Qual é o resultado prático deste trabalho? O não pagamento da dívida, a moratória, o quê?

O resultado prático é mostrar, a partir de documentos reservados e secretos até agora, quais foram os mecanismos utilizados pelos credores para endividar o Equador, e provar como os processos são similares nos demais países. Isso vai mostrar ao mundo o que até agora permanecia ignorado. Já no que diz respeito a decisão de não pagar mais a dívida, essa é uma faculdade exclusiva do presidente Correa, que creio, decidirá o que possa ser melhor, de acordo com as possibilidades do Equador, a oportunidade política e os apoios que possa obter no respaldo das ações que decida iniciar.

Pessoalmente, para o senhor, que era um cavaleiro solitário nesta questão, o que significa este processo encerrado agora no Equador?
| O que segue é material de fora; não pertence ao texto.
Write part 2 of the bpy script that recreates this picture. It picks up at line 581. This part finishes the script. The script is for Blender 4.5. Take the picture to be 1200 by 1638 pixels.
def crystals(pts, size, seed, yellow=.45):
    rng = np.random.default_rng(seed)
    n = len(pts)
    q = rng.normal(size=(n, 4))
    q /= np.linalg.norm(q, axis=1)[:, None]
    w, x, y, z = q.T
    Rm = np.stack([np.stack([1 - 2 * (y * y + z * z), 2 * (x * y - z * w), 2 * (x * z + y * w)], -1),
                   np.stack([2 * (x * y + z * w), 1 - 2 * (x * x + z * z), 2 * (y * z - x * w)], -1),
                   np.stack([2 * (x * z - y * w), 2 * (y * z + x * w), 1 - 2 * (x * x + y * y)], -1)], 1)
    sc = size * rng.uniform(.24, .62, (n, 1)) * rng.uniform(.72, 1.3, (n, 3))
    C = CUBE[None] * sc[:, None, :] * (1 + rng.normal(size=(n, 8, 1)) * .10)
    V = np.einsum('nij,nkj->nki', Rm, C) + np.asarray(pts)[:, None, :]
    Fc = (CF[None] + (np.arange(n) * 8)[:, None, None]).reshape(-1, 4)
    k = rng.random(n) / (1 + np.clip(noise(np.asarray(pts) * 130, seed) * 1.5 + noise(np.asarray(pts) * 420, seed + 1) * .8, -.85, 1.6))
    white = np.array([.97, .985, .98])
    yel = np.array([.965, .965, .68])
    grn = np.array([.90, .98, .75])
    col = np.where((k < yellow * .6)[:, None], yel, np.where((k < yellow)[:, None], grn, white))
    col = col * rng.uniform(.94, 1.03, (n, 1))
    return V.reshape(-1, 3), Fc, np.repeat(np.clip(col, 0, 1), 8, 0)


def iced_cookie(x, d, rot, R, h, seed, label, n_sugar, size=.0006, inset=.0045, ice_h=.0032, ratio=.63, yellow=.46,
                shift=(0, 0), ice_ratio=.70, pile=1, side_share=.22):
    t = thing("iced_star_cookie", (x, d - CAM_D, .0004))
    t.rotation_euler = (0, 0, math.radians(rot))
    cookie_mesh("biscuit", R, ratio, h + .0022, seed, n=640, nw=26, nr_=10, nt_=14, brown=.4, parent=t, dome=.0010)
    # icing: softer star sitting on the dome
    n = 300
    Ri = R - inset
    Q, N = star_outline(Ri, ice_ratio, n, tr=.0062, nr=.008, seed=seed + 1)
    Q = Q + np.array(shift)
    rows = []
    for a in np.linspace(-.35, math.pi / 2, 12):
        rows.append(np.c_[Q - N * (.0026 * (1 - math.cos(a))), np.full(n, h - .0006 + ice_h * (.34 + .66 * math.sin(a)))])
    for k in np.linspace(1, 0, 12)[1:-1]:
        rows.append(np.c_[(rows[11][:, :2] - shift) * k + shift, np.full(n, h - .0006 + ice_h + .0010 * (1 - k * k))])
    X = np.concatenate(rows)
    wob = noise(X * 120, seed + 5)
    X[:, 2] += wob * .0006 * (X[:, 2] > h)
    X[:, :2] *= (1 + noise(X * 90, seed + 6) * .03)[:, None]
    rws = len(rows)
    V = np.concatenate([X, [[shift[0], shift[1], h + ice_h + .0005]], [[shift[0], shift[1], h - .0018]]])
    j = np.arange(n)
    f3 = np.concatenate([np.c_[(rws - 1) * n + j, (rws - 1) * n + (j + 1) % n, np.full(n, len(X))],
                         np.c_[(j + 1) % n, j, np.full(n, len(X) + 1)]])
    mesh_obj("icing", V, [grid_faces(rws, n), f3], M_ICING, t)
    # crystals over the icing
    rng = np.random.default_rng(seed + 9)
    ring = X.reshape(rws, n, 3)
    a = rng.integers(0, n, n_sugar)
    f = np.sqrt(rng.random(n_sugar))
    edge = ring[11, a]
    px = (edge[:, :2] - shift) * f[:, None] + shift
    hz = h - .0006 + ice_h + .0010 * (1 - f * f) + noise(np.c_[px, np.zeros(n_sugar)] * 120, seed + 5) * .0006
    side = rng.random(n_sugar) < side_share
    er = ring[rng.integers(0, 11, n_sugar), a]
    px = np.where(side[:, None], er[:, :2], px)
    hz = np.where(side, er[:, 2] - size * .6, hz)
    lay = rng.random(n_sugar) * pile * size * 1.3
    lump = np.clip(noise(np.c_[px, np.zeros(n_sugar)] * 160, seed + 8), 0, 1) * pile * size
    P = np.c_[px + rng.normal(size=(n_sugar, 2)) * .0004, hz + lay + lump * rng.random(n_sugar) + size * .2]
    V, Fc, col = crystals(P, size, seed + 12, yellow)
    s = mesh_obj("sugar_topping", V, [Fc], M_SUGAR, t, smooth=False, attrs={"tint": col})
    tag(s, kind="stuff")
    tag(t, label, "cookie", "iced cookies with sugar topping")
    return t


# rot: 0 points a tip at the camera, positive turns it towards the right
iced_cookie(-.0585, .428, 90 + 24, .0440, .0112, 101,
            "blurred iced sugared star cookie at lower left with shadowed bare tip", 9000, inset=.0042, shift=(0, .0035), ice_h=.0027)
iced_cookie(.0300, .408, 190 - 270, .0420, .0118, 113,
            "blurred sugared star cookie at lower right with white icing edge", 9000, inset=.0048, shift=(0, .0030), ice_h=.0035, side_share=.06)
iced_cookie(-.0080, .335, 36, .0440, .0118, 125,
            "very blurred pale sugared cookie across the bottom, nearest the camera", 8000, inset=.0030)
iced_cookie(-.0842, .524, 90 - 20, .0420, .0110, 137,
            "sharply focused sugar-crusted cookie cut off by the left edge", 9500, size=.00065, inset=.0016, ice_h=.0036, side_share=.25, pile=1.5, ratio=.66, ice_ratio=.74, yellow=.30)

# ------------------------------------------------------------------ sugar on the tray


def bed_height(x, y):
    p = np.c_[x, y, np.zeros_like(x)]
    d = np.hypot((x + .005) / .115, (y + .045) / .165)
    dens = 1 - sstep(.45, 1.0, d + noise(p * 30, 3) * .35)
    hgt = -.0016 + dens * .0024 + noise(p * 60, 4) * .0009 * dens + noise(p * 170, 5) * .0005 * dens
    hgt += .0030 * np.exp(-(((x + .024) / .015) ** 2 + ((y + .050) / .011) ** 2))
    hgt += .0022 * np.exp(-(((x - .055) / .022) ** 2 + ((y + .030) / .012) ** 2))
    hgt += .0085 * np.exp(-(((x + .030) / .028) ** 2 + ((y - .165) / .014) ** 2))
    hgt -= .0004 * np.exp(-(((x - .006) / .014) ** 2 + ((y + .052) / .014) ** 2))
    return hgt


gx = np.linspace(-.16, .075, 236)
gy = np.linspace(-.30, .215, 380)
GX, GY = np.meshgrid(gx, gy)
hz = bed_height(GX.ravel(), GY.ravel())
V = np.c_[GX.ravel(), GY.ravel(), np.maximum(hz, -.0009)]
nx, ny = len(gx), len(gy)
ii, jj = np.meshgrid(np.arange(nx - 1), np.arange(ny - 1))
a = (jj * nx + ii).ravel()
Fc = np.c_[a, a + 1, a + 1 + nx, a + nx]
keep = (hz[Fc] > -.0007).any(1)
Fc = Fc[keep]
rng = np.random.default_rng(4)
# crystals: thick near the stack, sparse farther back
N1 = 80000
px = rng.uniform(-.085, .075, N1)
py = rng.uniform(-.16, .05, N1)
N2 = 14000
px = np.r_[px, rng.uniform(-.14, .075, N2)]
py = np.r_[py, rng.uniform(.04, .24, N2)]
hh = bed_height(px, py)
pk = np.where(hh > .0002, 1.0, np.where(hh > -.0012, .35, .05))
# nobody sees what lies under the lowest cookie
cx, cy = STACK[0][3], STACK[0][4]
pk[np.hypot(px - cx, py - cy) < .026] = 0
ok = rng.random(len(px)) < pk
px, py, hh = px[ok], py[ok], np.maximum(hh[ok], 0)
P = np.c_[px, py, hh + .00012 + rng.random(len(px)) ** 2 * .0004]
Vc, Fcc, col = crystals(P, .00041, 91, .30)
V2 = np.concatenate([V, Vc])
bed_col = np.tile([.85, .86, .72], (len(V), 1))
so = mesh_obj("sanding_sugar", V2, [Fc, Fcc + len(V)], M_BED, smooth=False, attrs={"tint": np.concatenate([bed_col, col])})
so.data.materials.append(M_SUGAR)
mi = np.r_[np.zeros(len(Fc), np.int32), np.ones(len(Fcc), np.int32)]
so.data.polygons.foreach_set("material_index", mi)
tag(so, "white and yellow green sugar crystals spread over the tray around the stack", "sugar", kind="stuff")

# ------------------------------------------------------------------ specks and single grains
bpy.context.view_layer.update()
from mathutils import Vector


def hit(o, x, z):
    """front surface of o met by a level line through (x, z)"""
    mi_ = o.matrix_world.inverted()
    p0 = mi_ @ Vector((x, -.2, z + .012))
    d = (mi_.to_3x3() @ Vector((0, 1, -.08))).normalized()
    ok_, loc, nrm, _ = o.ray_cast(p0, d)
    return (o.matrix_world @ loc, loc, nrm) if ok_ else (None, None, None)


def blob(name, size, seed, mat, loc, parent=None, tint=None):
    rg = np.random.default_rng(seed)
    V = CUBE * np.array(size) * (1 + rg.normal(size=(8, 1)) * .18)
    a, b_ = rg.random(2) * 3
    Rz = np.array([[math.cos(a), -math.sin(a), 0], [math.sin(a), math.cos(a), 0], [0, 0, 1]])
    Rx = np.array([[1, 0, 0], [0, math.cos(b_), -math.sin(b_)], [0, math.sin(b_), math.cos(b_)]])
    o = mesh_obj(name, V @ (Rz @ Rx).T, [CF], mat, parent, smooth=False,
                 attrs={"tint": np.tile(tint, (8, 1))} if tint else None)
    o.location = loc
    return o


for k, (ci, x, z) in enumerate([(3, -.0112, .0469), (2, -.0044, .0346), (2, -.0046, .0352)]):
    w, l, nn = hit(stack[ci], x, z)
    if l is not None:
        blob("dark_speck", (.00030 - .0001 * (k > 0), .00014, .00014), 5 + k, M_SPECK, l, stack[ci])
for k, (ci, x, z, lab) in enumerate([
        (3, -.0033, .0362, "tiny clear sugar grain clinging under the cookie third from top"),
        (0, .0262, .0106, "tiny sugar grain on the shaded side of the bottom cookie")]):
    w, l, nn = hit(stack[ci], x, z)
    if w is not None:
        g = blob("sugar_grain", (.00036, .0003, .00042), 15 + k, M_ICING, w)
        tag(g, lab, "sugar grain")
Este trabalho me deu a oportunidade de conhecer outras pessoas que também trabalham com a questão do esclarecimento da dívida. Existem investigadores exemplares como a brasileira Maria Luisa Fattorelli, da Auditoria Cidadã, a quem eu vi trabalhar incansavelmente durantes meses, submergida em milhares de documentos; Rodrigo Ávila, outro exemplar investigador brasileiro que viajou várias vezes ao Equador e muito nos ajudou, inclusive sem ligação formal com a auditoria, custeando as viagens com seu próprio dinheiro; Karina Saenz, atual diretora do Banco Central do Equador, que apesar de ter filhos muito pequenos ainda, colocou todo seu esforço para desentranhar os elementos fraudulentos dos créditos bilaterais. Pude ver a diferença enorme que há entre certas organizações que supostamente lutam contra a dívida, mas que só fazem ativismo conjuntural e viajam o tempo todo para repetir as mesmas coisas, sem ter o trabalho de examinar sequer um documento, e aqueles que – tal como nós – se metem nos arquivos, a ler documentos, a analisá-los e compará-los, podendo assim mostrar de forma concreta os mecanismos da fraude.